There have been two previous rounds of strikes in April and May of this year that saw 1,300 oil workers across the North sea engaging in a 48-hour strikes over pay and working conditions bringing platforms to a standstill. 

For the June strike action operators to be hit include Apache, BP, Harbour Energy, Enquest, Ithaca, Repsol, Shell and TAQA.

Socialist Party Scotland gives our full solidarity to these workers taking action.

Profits up

In the past year, the profits of the oil companies have rocketed, whilst pay for oil workers has stagnated. Shell and BP alone have made a combined profit of £55 bn! A 4% pay rise was expected in January, however, even this measly amount, which falls far below the current rate of inflation, has been withheld by the oil fat-cats. Under such conditions, oil workers have had no option but to turn to industrial action. 

However, the strikes are not just around pay, but holidays, working rotas and safety on the rigs as well. The general anger was summed up well by Unite general secretary Sharon Graham when she said: “Unfettered corporate profiteering at the expense of our members will not go unchallenged. Unite is determined to deliver better jobs, pay and conditions in the offshore sector, and deliver we will.”

The main parties have all remained largely silent on the ongoing industrial dispute. Starmer’s Labour, intent on keeping politicians off picket lines, have said nothing in support of striking workers in the North Sea, neither has the Scottish Labour leadership. 

There has also been silence from the SNP. The SNP, much like the Tories, are closely tied to the oil companies. Between 2018 and 2022, Scottish ministers met with the oil bosses on 212 occasions. 

Whilst the SNP talk of reinvesting the oil profits back into Scotland in order to cut fuel bills, they offer no programme for how this can be achieved. The only way to effectively challenge rising energy bills is to take the oil and gas sector out of private hands and into public ownership, under workers’ control and management. 

This would also mean an end to the profiteering in the North Sea, allowing the workforce to have control over pay, shift patterns and health and safety and aiding a workers’ transition to renewable energy. 
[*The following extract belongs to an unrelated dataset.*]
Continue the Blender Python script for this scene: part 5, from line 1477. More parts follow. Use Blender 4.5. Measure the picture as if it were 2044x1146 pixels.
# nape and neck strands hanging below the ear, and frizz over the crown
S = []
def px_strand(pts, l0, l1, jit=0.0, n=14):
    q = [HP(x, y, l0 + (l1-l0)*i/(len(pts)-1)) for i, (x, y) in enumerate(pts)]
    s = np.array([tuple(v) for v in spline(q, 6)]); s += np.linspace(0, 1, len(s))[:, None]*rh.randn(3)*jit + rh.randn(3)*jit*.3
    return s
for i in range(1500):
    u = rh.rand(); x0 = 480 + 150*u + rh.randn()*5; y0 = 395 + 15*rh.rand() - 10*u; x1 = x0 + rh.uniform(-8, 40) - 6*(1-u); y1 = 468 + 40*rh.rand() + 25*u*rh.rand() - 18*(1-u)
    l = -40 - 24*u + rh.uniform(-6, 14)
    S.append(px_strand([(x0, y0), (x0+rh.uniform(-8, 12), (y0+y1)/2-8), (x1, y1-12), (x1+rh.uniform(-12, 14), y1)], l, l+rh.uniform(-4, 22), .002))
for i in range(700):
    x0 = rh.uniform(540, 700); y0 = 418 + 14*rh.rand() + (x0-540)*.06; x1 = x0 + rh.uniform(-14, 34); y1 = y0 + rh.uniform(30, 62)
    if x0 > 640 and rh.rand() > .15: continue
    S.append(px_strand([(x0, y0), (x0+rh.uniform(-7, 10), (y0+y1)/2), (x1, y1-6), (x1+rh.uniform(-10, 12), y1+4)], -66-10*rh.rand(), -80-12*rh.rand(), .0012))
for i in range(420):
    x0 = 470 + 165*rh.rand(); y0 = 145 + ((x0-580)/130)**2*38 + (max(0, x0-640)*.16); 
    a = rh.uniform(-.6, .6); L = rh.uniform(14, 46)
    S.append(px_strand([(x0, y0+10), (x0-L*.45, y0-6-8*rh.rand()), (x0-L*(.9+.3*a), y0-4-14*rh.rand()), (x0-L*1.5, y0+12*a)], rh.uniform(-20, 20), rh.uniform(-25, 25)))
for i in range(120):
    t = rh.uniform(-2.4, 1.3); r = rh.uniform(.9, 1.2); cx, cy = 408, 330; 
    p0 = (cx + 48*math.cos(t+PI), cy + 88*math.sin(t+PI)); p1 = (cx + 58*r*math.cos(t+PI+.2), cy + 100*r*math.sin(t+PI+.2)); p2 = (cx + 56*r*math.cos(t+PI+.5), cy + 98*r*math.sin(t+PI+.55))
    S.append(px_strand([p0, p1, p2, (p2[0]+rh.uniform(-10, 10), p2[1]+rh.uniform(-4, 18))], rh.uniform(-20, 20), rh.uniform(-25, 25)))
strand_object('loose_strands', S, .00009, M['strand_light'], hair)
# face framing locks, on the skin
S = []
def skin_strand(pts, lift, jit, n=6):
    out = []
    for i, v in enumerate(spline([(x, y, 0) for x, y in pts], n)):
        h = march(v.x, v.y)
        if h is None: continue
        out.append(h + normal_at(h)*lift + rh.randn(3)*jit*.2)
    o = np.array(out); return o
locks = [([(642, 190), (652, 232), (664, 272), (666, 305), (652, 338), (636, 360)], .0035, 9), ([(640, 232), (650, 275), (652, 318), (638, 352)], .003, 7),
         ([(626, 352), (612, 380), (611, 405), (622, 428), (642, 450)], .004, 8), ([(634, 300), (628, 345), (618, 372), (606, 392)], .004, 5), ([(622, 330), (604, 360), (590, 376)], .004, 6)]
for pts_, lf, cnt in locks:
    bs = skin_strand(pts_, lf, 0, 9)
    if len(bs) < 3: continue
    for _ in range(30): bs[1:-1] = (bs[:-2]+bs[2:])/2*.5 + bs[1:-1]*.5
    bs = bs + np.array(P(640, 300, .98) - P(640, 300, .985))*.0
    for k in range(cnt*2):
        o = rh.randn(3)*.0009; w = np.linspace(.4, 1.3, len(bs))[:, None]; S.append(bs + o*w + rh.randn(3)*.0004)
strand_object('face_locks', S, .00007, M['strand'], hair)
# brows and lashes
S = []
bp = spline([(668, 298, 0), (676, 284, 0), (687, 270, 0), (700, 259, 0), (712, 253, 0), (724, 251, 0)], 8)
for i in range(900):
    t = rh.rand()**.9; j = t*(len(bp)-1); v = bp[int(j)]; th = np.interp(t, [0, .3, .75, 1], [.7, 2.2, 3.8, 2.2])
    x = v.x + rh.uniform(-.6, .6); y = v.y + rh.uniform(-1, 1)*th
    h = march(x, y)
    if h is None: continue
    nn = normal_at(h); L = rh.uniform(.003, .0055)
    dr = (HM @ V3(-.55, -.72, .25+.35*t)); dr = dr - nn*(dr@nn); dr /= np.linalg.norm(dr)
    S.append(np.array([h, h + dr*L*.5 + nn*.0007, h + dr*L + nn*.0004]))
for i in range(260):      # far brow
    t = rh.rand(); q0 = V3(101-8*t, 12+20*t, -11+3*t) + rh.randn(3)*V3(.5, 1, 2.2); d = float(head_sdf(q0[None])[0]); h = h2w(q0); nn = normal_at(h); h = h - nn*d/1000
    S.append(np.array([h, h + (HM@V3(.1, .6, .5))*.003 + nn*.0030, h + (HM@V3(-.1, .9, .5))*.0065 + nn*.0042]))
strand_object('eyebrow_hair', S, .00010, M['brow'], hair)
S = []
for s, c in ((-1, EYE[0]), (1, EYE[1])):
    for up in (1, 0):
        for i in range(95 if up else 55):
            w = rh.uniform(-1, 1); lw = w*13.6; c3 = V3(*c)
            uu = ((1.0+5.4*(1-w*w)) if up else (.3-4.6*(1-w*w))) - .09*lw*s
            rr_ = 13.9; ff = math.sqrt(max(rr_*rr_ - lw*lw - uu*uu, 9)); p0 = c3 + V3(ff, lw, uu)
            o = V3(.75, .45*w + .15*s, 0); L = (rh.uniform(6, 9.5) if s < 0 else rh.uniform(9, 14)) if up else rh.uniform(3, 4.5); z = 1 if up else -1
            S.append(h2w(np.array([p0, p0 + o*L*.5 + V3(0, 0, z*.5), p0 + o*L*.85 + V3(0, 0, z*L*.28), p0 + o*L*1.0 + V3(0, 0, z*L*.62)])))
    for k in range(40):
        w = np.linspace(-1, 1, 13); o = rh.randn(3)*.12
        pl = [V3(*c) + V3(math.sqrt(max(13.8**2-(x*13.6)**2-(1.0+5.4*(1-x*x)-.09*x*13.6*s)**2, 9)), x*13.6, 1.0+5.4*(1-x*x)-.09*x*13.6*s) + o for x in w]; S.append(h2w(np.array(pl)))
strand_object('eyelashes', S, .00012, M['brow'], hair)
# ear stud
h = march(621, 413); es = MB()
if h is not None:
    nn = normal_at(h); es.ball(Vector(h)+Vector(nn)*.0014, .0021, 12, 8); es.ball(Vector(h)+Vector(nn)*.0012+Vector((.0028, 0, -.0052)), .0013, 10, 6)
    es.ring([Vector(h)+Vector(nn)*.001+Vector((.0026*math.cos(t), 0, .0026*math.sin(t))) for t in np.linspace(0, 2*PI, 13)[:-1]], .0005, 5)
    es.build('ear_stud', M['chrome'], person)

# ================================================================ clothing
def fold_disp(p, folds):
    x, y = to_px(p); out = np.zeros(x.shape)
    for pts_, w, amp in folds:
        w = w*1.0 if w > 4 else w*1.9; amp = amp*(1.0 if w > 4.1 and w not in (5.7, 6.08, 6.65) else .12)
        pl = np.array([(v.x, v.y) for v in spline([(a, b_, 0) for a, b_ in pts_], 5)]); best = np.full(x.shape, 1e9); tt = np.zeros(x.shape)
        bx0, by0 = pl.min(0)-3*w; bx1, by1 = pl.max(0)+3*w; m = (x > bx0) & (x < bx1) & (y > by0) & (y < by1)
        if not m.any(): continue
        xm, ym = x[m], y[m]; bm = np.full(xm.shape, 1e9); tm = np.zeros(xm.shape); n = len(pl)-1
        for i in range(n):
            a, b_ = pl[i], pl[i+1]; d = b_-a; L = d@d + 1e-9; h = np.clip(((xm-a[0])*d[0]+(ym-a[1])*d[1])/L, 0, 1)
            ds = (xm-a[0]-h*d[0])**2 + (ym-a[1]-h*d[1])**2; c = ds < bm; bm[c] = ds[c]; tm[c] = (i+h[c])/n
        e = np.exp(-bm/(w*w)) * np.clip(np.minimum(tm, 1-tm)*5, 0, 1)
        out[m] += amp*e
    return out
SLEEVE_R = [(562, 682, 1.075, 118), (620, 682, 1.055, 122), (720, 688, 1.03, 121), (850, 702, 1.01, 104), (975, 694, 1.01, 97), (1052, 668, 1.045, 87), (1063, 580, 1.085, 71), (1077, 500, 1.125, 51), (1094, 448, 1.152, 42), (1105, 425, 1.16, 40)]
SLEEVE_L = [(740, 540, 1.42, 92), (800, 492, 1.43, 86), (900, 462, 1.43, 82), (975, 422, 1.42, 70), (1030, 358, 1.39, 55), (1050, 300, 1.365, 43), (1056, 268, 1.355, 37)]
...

Socialist Party Scotland stood as part of the Scottish Trade Unionist and Socialist Coalition (TUSC) in the 2021 Scottish parliament election. TUSC were the only organisation standing who made call for the nationalisation of the entire oil and gas sector.

A Unite report released in May revealed that companies made £45 billion profit from the UK domestic energy system in 2022. If that money had been kept in public hands, it could have been used to save each household £1,800 on their energy bills by freezing prices before the recent massive hikes.

Socialist Party Scotland and TUSC fully support the strike action taking place and urge all socialists and trade unionists to offer their solidarity in what could be a very significant industrial dispute this summer.